[Saved data entries]
----

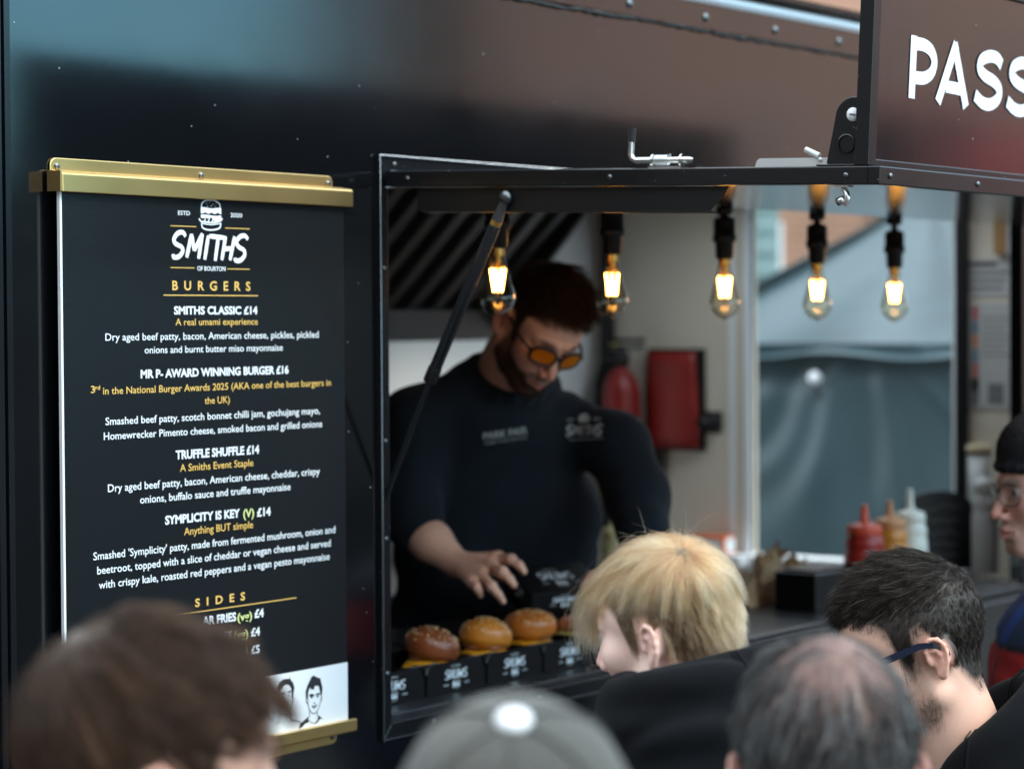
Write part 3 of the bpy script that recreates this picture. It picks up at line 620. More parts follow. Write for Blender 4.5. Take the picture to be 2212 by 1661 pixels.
b = MB(); b.tube([(OX0-.0175, -.0085, OZ0-.03), (OX0-.0175, -.0085, OZ1+.0225), (OX1, -.0085, OZ1+.0225)], .0022, 8); b.tube([(OX0+.012, -.0075, OZ1-.0035), (OX1, -.0075, OZ1-.0035)], .0022, 8); b.tube([(OX0-.014, -.0075, OZ0-.027), (OX1, -.0075, OZ0-.027)], .0015, 8); b.tube([(OX0+.0085, -.0065, OZ0), (OX1, -.0065, OZ0)], .0013, 8); build(b, 'edge_bead', M['bead'], of)
balls('screw', M['bolt'], of, [((OX0-.004, -.0062, z), .0048, (1, .6, 1)) for z in (1.385, 1.62, 1.79, 2.09)]+[((x, -.0062, z), .0048, (1, .6, 1)) for x, z in ((.03, OZ1+.009), (.35, OZ1+.009), (.67, OZ1+.009), (.13, OZ0-.014), (.45, OZ0-.014), (.77, OZ0-.014))])
# counter inside and its front ledge
b = MB(); b.box(OX0+.012, OX1-.012, .001, .40, 1.285, 1.3115); build(b, 'serving_counter', M['counter'], trailer, bevel=.003)
b = MB(); b.box(OX0+.012, OX1-.012, .036, .06, .56, 1.284); build(b, 'counter_front', M['black'], trailer)

# extractor hood over the griddle
HX, HY, HZ = 2.06, 1.32, 1.944
b = MB(); b.box(-.5, HX, HY-.02, YB-.001, HZ, HZ+.082); hood = build(b, 'extractor_hood', M['hood'], trailer, bevel=.003)
ya, za, yb_, zb = HY+.02, HZ+.083, HY-.42, HZ+.083+.56
b = MB(); b.prism([(-.5, ya, za), (-.5, yb_, min(zb, 2.435)), (-.5, YB-.002, 2.435), (-.5, YB-.002, za)], [(HX, ya, za), (HX, yb_, min(zb, 2.435)), (HX, YB-.002, 2.435), (HX, YB-.002, za)])
build(b, 'hood_body', M['hooddark'], hood)
b = MB(); d = np.array([0, yb_-ya, min(zb, 2.435)-za]); nrm = np.array([0, -d[2], d[1]]); nrm /= np.linalg.norm(nrm); nrm *= -1 if nrm[1] > 0 else 1
for x in np.arange(-.42, HX-.02, .105):
    a = np.array([x, ya, za])+nrm*.002; c = a+d*.99
    b.prism([a, a+[.050, 0, 0], a+[.044, 0, 0]+nrm*.02, a+[.006, 0, 0]+nrm*.02], [c, c+[.050, 0, 0], c+[.044, 0, 0]+nrm*.02, c+[.006, 0, 0]+nrm*.02])
build(b, 'baffle_filters', M['hood'], hood)
b = MB(); b.prism([(HX+.001, HY-.02, HZ+.02), (HX+.001, yb_-.04, 2.435), (HX+.001, YB-.002, 2.435), (HX+.001, YB-.002, HZ+.02)], [(HX+.02, HY-.02, HZ+.02), (HX+.02, yb_-.04, 2.435), (HX+.02, YB-.002, 2.435), (HX+.02, YB-.002, HZ+.02)]); build(b, 'hood_end_plate', M['hooddark'], hood)
b = MB(); b.box(.1, 2.1, 1.12, 1.72, .56, 1.32); gr = build(b, 'griddle', M['black'], None, bevel=.006)
tag(gr, 'dark griddle range standing under the extractor hood behind the server', 'griddle'); 
b = MB(); b.box(.1, 2.1, 1.68, 1.72, 1.321, 1.45); build(b, 'splash_back', M['hood'], gr)

# ------------------------------------------------------------------ hatch, hinged along the top of the opening
hatch = empty('serving_hatch', (0, 0, 2.244), label=None); hatch.parent = trailer; hatch.location = Vector((0, -.012, 2.244))-trailer.location
DR = radians(1.9); HM = Matrix.Translation((0, -.012, 2.244)) @ Matrix.Rotation(DR, 4, 'X')   # droops a little outwards
HL, HT = .937, .028
def hp(x, y, z): return HM @ Vector((x, y, z))
def hbox(b, x0, x1, y0, y1, z0, z1): b.box(x0, x1, y0, y1, z0, z1, HM)
b = MB(); hbox(b, .02, 2.62, -HL+.02, -.002, -HT/2+.004, HT/2-.002); hp_ = build(b, 'hatch_panel', M['under'], hatch)
b = MB(); hbox(b, -.004, .0195, -HL, 0, -HT/2, HT/2); build(b, 'side_rail', M['frame'], hatch, bevel=.002)
b = MB(); hbox(b, -.004, 2.62, -HL-.02, -HL-.0005, -HT/2, HT/2); build(b, 'front_rail', M['frame'], hatch, bevel=.002)
b = MB(); hbox(b, -.003, .012, -.012, -.001, -HT/2-.001, HT/2-.006); build(b, 'rail_end_cap', M['white'], hatch)
balls('screw', M['bolt'], hatch, [(hp(-.0045, y, 0), .0045, (.6, 1, 1)) for y in (-.05, -.47, -.90)]+[(hp(x, -HL-.0205, 0), .0048, (1, .6, 1)) for x in (.03, .33, .63, .93)])
# plate under the hatch edge that carries the strut
b = MB(); o2 = [(-.066, -HT/2-.001), (-.69, -HT/2-.001), (-.655, -.054), (-.066, -.054)]
b.prism([hp(.006, y, z) for y, z in o2], [hp(.0085, y, z) for y, z in o2]); b.box(.006, .03, -.655, -.07, -.0568, -.0542, HM); build(b, 'strut_plate', M['black'], hatch)
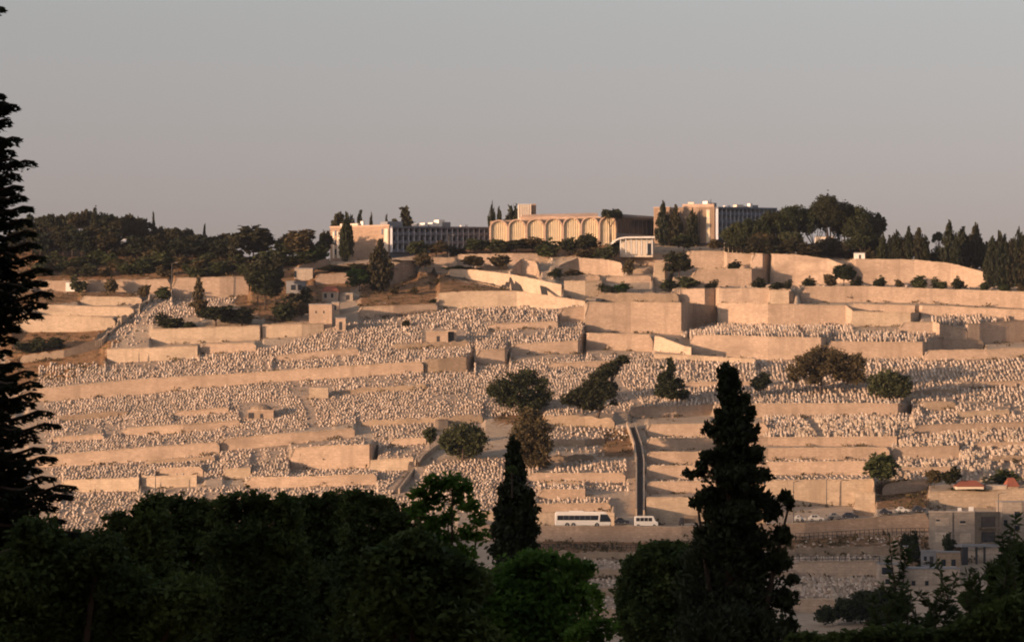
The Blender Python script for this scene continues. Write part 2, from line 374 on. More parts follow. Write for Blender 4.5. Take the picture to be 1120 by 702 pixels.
# full sheet: valley, photographer's slope, unseen ridge added behind to cast shade, plateau beyond the crest
znear = lambda D: np.interp(D, [-3000,-400,-130,-60,-15,0,60,110,300,460,541], [118,121,121,42,2,-1.9,-11,-18,-50,-53,0])
front = np.array([-3000,-1500,-400,-250,-150,-120,-90,-60,-40,-25,-15,-7,0,6,15,30,45,60,80,110,150,200,250,300,360,420,460,490,510,525], float)
back = np.array([1150,1200,1300,1500,2000,3000,5000,9000], float)
ext = np.array([-22000,-12000,-6000,-3000,-1500,-700,-350], float)
pxs = np.concatenate([ext, cols, 1120-ext[::-1]])
Dall = np.concatenate([front, DG, back])
ZZ = np.zeros((len(pxs), len(Dall)))
for i, px in enumerate(pxs):
    ci = int(np.clip(round((px-cols[0])/2), 0, len(cols)-1))
    z541 = Z[ci][0]
    zf = znear(front); t = smooth(440, 541, front)
    zf = np.where(front > 440, -53*(1-t)+z541*t, zf)
    ZZ[i] = np.concatenate([zf, Z[ci], Z[ci][-1]-(back-1130)*.03])
X = (pxs[:, None]-CX)/F*np.maximum(Dall[None, :], 700)
XX = np.where(Dall[None, :] < 700, (pxs[:, None]-CX)/F*700, X)
# between 541 m and 700 m the sheet must follow the fan exactly inside the frame
inside = (pxs[:, None] >= -160) & (pxs[:, None] <= 1280)
w = smooth(440, 541, Dall)[None, :]
fan = (pxs[:, None]-CX)/F*Dall[None, :]
XX = np.where(Dall[None, :] >= 541, np.where(inside, fan, XX), XX*(1-w)+np.where(inside, fan, XX)*w)
V = np.stack([XX, np.broadcast_to(Dall[None, :], XX.shape), ZZ], -1).reshape(-1, 3)
nc, nd = len(pxs), len(Dall)
ii, jj = np.meshgrid(np.arange(nc-1), np.arange(nd-1), indexing='ij')
a = (ii*nd+jj).ravel()
Q = np.stack([a, a+nd, a+nd+1, a+1], 1)
def inpoly(poly, x, y):
    x = np.asarray(x, float); y = np.asarray(y, float); r = np.zeros(x.shape, bool); n = len(poly)
    for i in range(n):
        x0, y0 = poly[i]; x1, y1 = poly[(i+1) % n]
        c = ((y0 > y) != (y1 > y)) & (x < (x1-x0)*(y-y0)/((y1-y0) if y1 != y0 else 1e-9)+x0); r ^= c
    return r
DIRT = [[(392,300),(440,300),(470,297),(510,309),(560,318),(520,320),(480,322),(470,334),(420,337),(393,336)],
        [(10,380),(110,372),(135,372),(118,383),(117,398),(90,410),(40,424),(0,430)],
        [(956,527),(1015,524),(1016,556),(958,556)],
        [(250,300),(420,286),(425,300),(300,356),(250,330)],
        [(660,470),(690,470),(692,500),(655,500)],[(540,448),(600,455),(600,468),(540,462)],
        [(560,592),(1016,585),(1016,600),(560,606)],[(20,318),(150,320),(150,326),(20,336)],[(0,361),(120,360),(100,376),(0,384)],
        [(0,270),(360,270),(360,284),(280,300),(272,305),(0,308)],[(820,262),(1130,262),(1130,300),(1080,298),(930,284),(822,278)],[(430,262),(700,262),(700,279),(430,281)]]
gm, nt, b = nmat('hillside_earth')
at = nt.nodes.new('ShaderNodeAttribute'); at.attribute_name = 'dry_earth'
base = mix(nt, (.40,.315,.235), (.50,.405,.31), noise(nt, .05, 6, .65, lo=.35, hi=.65))
base = mix(nt, base, (.26,.19,.14), noise(nt, .45, 5, .75, lo=.50, hi=.80))
base = mix(nt, base, (.50,.42,.33), noise(nt, .8, 4, .7, lo=.60, hi=.74))
dirt = mix(nt, (.21,.115,.06), (.31,.19,.105), noise(nt, .15, 5, .7, lo=.35, hi=.65))
dirt = mix(nt, dirt, (.055,.055,.028), noise(nt, .5, 4, .7, lo=.52, hi=.66))
dirt = mix(nt, dirt, (.36,.27,.19), noise(nt, .9, 4, .7, lo=.62, hi=.70))
at2 = nt.nodes.new('ShaderNodeAttribute'); at2.attribute_name = 'grave_soil'
soil = mix(nt, (.31,.24,.185), (.46,.365,.28), noise(nt, .6, 4, .7, lo=.35, hi=.65))
base = mix(nt, base, soil, at2.outputs['Fac'])
nt.links.new(mix(nt, base, dirt, at.outputs['Fac']), b.inputs['Base Color'])
b.inputs['Roughness'].default_value = .95; b.inputs['Specular IOR Level'].default_value = .1
bmp = nt.nodes.new('ShaderNodeBump'); bmp.inputs['Strength'].default_value = .6; bmp.inputs['Distance'].default_value = .6
nt.links.new(noise(nt, .9, 5, .7), bmp.inputs['Height']); nt.links.new(bmp.outputs[0], b.inputs['Normal'])
gme = mesh('hillside', V, Q, gm)
pyv = HY-V[:, 2]*F/np.maximum(V[:, 1], 1); pxv = CX+V[:, 0]*F/np.maximum(V[:, 1], 1)
mask = np.zeros(len(V)); real = V[:, 1] > 535
for poly in DIRT: mask = np.maximum(mask, inpoly(poly, pxv+rng.normal(0, 2.5, len(V)), pyv+rng.normal(0, 1.2, len(V))))
mask = np.where(real, mask, 1)
att = gme.attributes.new('dry_earth', 'FLOAT', 'POINT'); att.data.foreach_set('value', mask.astype(np.float32))
V0 = V; px0v = pxv; py0v = pyv
gob = link('terraced_hillside', gme); tag(gob, kind='structure')

# ------------------------------------------------------------ retaining walls as things
WR = {}   # wall sample cache for tomb avoidance
cat_of = 'retaining wall'
for i, (lab, mat, pts) in enumerate(W):
    xs = set()
    for (p, q) in zip(pts[:-1], pts[1:]):
        n = max(1, int(math.ceil((q[0]-p[0])/4)));
        for k in range(n+1): xs.add(round(p[0]+(q[0]-p[0])*k/n, 2))
    V = []; seg = []
    for x in sorted(xs):
        res = knots(x)[2]
        if i in res: seg.append((x, *res[i]))
    if len(seg) < 2: continue
    # ends without a return step down to the ground
    for e, q in ((seg[0], seg[0][0]), (seg[-1], seg[-1][0])): pass
    xa, xb = seg[0][0], seg[-1][0]; L_ = min(2.5, (xb-xa)*.06)+.01
    lastseg = abs(pts[-1][0]-pts[-2][0]) < 14 and pts[-1][3] != pts[-2][3]
    def tp(x):
        f = min(1., .55+.45*(x-xa)/L_)
        return f if lastseg else min(f, .55+.45*(xb-x)/L_)
    if mat != 'wall_pale' or 'field terraces' in lab: seg = [(x, d, bb+(t-bb)*tp(x), bb) for (x, d, t, bb) in seg]
    rr = np.random.default_rng(100+i); jag = mat == 'wall_old'
    cop = []
    for k, (x, d, t, bt) in enumerate(seg):
        j = (rr.normal(0, .18) if jag else rr.normal(0, .05))
        zt = (HY-t)/F*d+.3+j; zb = (HY-bt)/F*d-1.0
        f0 = (x-CX)/F
        V += [(f0*(d-.95), d-.95, zb), (f0*(d-.85), d-.85, zt), (f0*(d+.25), d+.25, zt), (f0*(d+.25), d+.25, zb)]
        cop += [(f0*(d-1.0), d-1.0, zt+.01), (f0*(d-1.0), d-1.0, zt+.19), (f0*(d+.1), d+.1, zt+.19), (f0*(d+.1), d+.1, zt+.01)]
    n = len(seg)
    Fs = [(4*k+j, 4*k+4+j, 4*k+4+(j+1) % 4, 4*k+(j+1) % 4) for k in range(n-1) for j in range(4)]
    Fs = [f[::-1] for f in Fs]+[(0, 1, 2, 3), (4*n-1, 4*n-2, 4*n-3, 4*n-4)]
    name = 'retaining_wall'
    ox, oy, oz = np.mean(np.array(V), 0)
    me = mesh(name, np.array(V)-(ox, oy, oz), Fs, M[mat]); o = link(name, me, None, (ox, oy, oz))
    tag(o, lab, 'wall', 'retaining walls on the terraced hill', 'thing')
    if not jag:
        me = mesh('coping', np.array(cop)-(ox, oy, oz), Fs, M['wall_pale']); c = link('coping', me, o)
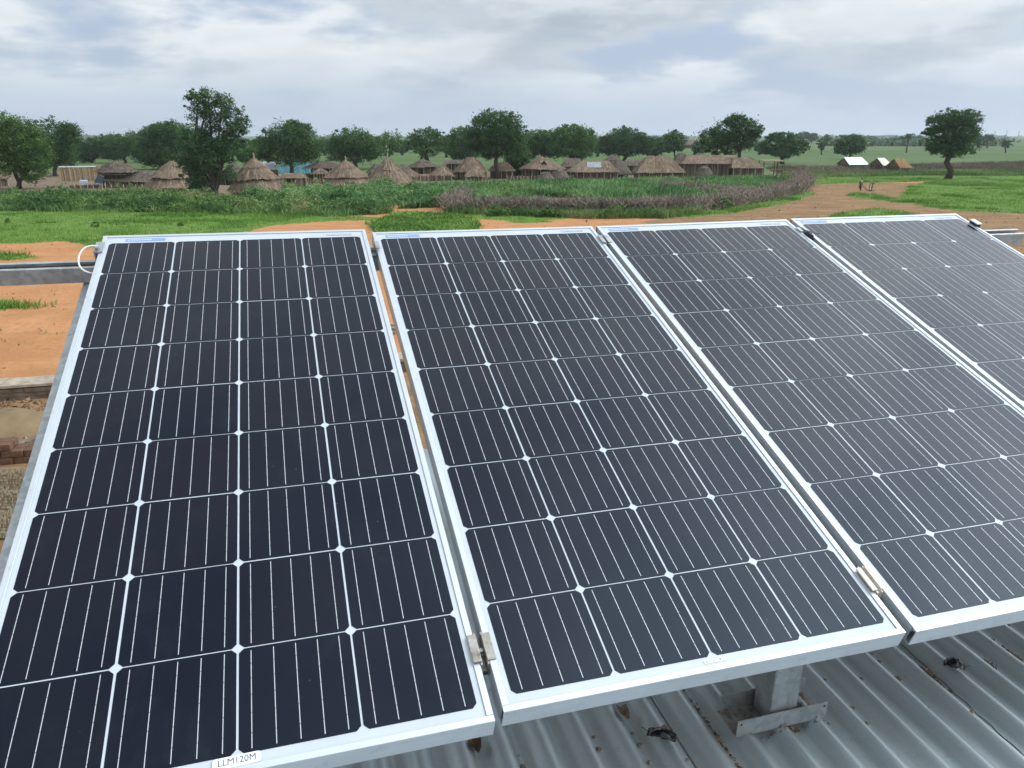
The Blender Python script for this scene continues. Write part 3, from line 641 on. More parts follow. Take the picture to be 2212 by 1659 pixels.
def heap(name, label, u, r, ln, wd, n, size, mat='rubble', group=None):
    V = []; T = []
    for i in range(n):
        uu = rng.normal() * wd; rr2 = rng.normal() * ln; c_ = Vector((u + uu, r + rr2, wave(u + uu) + 0.004 + abs(rng.normal()) * size * 0.9 * max(0, 1 - abs(rr2) / ln / 2)))
        s_ = size * rng.uniform(0.5, 1.3); d = [Vector(q) * s_ for q in rvec(4)]
        for f in ((0, 1, 2), (0, 2, 3), (0, 3, 1), (1, 3, 2)): V.append([RM @ (c_ + d[j]) for j in f]); T.append(rng.uniform())
    o = soup(name, np.array([[list(q) for q in f] for f in V]), mat, np.array(T)); return o
o = heap('dirt_heap', '', 1.228, 1.068, 0.014, 0.006, 170, 0.0042); tag(o, 'crumbly heap of brown dirt beside the shiny black scrap', 'dirt heap', 'heaps of dirt on the roof')
o = heap('dirt_heap', '', 1.383, 1.072, 0.010, 0.004, 70, 0.0036); tag(o, 'thin brown dirt heap in a groove right of the shiny black scrap', 'dirt heap', 'heaps of dirt on the roof')
o = heap('dirt_heap', '', 1.455, 1.075, 0.016, 0.004, 80, 0.0036); tag(o, 'brown dirt heap in the groove nearest the right photo edge', 'dirt heap', 'heaps of dirt on the roof')
o = heap('seam_debris', '', SEAM + 0.010, 1.03, 0.11, 0.0022, 260, 0.0030); tag(o, 'brown grit and crumbs caught along the lapped roof seam', 'debris', kind='stuff')
o = heap('shoe_debris', '', 0.86, 1.022, 0.003, 0.035, 70, 0.0034); tag(o, 'dry grit and grass bits caught against the post shoe', 'debris', kind='stuff')
CL = [(0.483, 1.109, .0042, 'upper of two pale clods in the groove left of the torn plastic scrap'), (0.480, 1.076, .0062, 'lower, larger of two pale clods left of the torn plastic scrap'),
      (0.333, 1.105, .0034, 'tiny grey clod right of the dark brown leaf'), (0.334, 1.078, .0058, 'brown clod at the bottom photo edge below the panel gap'),
      (0.558, 1.098, .0040, 'small clod just below the crumpled pale leaf'), (0.559, 1.068, .0056, 'clod touching the upper left of the torn plastic scrap'),
      (0.557, 1.024, .0054, 'pale clod below the torn plastic scrap'), (0.626, 1.058, .0040, 'small clod at the right end of the torn plastic scrap'),
      (0.623, 1.004, .0038, 'small clod low down left of the lapped seam'), (1.004, 1.122, .0042, 'speckled clod right of the post under the panel edge'),
      (1.154, 1.138, .0054, 'dark olive clod under the corner of the second panel'), (1.082, 1.106, .0052, 'brown clod midway between the post and the black scrap'),
      (1.157, 1.085, .0075, 'largest pale tan clod left of the crumbly dirt heap'), (1.004, 1.037, .0058, 'brown clod level with the right end of the post shoe'),
      (1.002, 0.992, .0055, 'brown clod below and right of the post shoe'), (1.217, 0.956, .0050, 'flat olive clod far below the crumbly dirt heap'),
      (1.537, 1.171, .0085, 'brown clod under the front edge of the third panel at the right'), (1.166, 1.172, .0036, 'tiny pale crumb under the second panel corner'),
      (1.225, 1.129, .0032, 'tiny grey crumb above the crumbly dirt heap'), (1.150, 0.995, .0030, 'tiny white crumb in the open roof at the lower right'), (1.452, 1.129, .0046, 'brown crumb in the groove above the rightmost dirt heap')]
for u, r, s_, lab in CL: crumb('dirt_clod', lab, 'dirt clod', u, r, s_, 'clod' if s_ > 0.0037 else 'bird_dropping', 0.75, 'dirt clods on the roof')
wr = MB(); pw = []
for i in range(24):
    s_ = i / 23; u = 1.249 - 0.014 * s_ + 0.002 * math.sin(i * 1.7); r = 1.18 - 0.36 * s_; pw.append(tuple(roofp(u, r, wave(u) + 0.0055)))
wo_ = wr.tube(pw, 0.0009, 5).build('wire_strand', 'black_rubber_and_shade'); tag(wo_, 'thin dark wire strand lying down a roof groove at the right', 'wire')
#PART2

# ================================================================ low ground left of the building
def place_block(name, label, cat, p, size, mat, rz=0, group=None, bev=0.012):
    o = MB().box(-size[0] / 2, size[0] / 2, -size[1] / 2, size[1] / 2, 0, size[2]).build(name, mat, None, bevel=bev)
    o.location = p; o.rotation_euler = (0, 0, rz); return tag(o, label, cat, group) if label else o
# weathered low wall: runs from beyond the left photo edge behind the panels
wa = at(-160, 880); wb = at(880, 806); wd_ = (wb - wa); wlen = wd_.length; wang = math.atan2(wd_.y, wd_.x)
lw = empty('low_wall', 'low weathered wall with pale coping on the ground left of the panels', 'wall', mat4=Matrix.Translation(wa) @ Matrix.Rotation(wang, 4, 'Z'))
x_ = 0.0; i = 0
while x_ < wlen:
    l_ = random.uniform(1.0, 1.7); MB().box(x_ + 0.006, min(x_ + l_, wlen) - 0.006, -0.03 + random.uniform(-.012, .012), 0.55, 0.27, 0.335 + random.uniform(-.012, .012)).build('coping_slab', 'weathered_concrete', lw, bevel=0.012)
    x_ += l_
for k_ in range(3):
    x_ = -random.uniform(0, 0.8)
    while x_ < wlen:
        l_ = random.uniform(1.2, 2.4); MB().box(max(0, x_) + 0.006, min(x_ + l_, wlen) - 0.006, 0.0 + random.uniform(-.02, .02), 0.5, k_ * 0.088 - 0.01, k_ * 0.088 + 0.074).build('plank', 'weathered_plank', lw, bevel=0.008)
        x_ += l_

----

Copy all lines in the listing above where the string "that" appears.

## Answer for this exercise
Write part 3 of the bpy script that recreates this picture. It picks up at line 620. More parts follow. Write for Blender 4.5. Take the picture to be 2212 by 1661 pixels.
# plate under the hatch edge that carries the strut